The Story: Living quietly in a decrepit cottage in his sister-in-law’s backyard, a former mathematics professor solves old mathematical proofs and rattles off baseball statistics from 1975, the year a car accident robbed him of his ability to form new memories. He cannot retain any new, post-1975 memories for longer than 80 minutes. When a new housekeeper is hired to care for him, she must reintroduce herself every morning and endure the same barrage of questions day after day—one of the many aggravations that led nine housekeepers before her to quit in frustration. But she is determined to keep this job, and soon a friendship starts to form between her, her 10-year-old son, and her affable, if exasperating, charge.

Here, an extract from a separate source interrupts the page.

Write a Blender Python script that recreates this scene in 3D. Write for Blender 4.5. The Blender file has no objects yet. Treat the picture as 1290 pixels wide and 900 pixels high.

Picador. 192 pages. $14. ISBN: 0312427808
Boston Globe
"This sweetly melancholy novel adheres to the Japanese aesthetic that finds beauty in what is off-center, imperfect. … The Housekeeper and the Professor is a wisp of a book, but an affecting one." Amanda Heller
Los Angeles Times
"The Housekeeper and the Professor is a perfectly sustained novel (a tribute to Stephen Snyder’s smooth translation); like a note prolonged, a fermata, a pause enabling us to peer intently into the lives of its characters. … This novel has all the charm and restraint of any by Ishiguro or Kenzaburo Oe and the whimsy of Murakami." Susan Salter Reynolds
Minneapolis Star Tribune
"Ogawa’s plot twists, her narrative pacing, her use of numbers to give meaning and mystery to life are as elegant in their way as the math principles the professor cites. … Ogawa’s short novel is itself an equation concerning the intricate and intimate way we connect with others—and the lace of memory they sometimes leave us." Anthony Bukoski
NY Times Book Review
"This is one of those books written in such lucid, unpretentious language that reading it is like looking into a deep pool of clear water. … Dive into Yoko Ogawa’s world … and you find yourself tugged by forces more felt than seen." Dennis Overbye
Washington Post
"The Housekeeper and the Professor is strangely charming, flecked with enough wit and mystery to keep us engaged throughout. … Yes, there are formulas throughout these pages, strings of numbers—real and imaginary—and explanations of primes and logarithms, Fermat’s Last Theorem and Euler’s formula, but no matter how much you hated math in high school, you can’t help but be seduced by the housekeeper’s enthusiasm for what she discovers." Ron Charles
Columbus Dispatch
"Ogawa’s prose is restrained, but she makes it clear how vital the delicate connection is among all three characters. With [its] simple plot and limited scope, [this] novel reveal[s] the strong emotions within what seem to be even the most insubstantial human bonds." Margaret Quamme
Critical Summary
The success of Ogawa’s "deceptively elegant novel" (New York Times Book Review) was a surprise, considering its lack of action, romance, melodrama, and even character names (none of which are ever mentioned). However, there is enough suspense and sly humor to keep readers enchanted by this slow-paced, delicate novel—even for those with bad memories of high school math class. Ogawa makes a crucial choice not to minimize the impact of the professor’s brain injuries; she portrays his limitations and daily difficulties realistically, but also with warmth and affection. Critics praised Stephen Snyder’s seamless translation and compared Ogawa’s graceful prose to that of Japanese writers Kenzabur? ?e and Haruki Murakami. This touching story of a devoted friendship may captivate Western readers as well.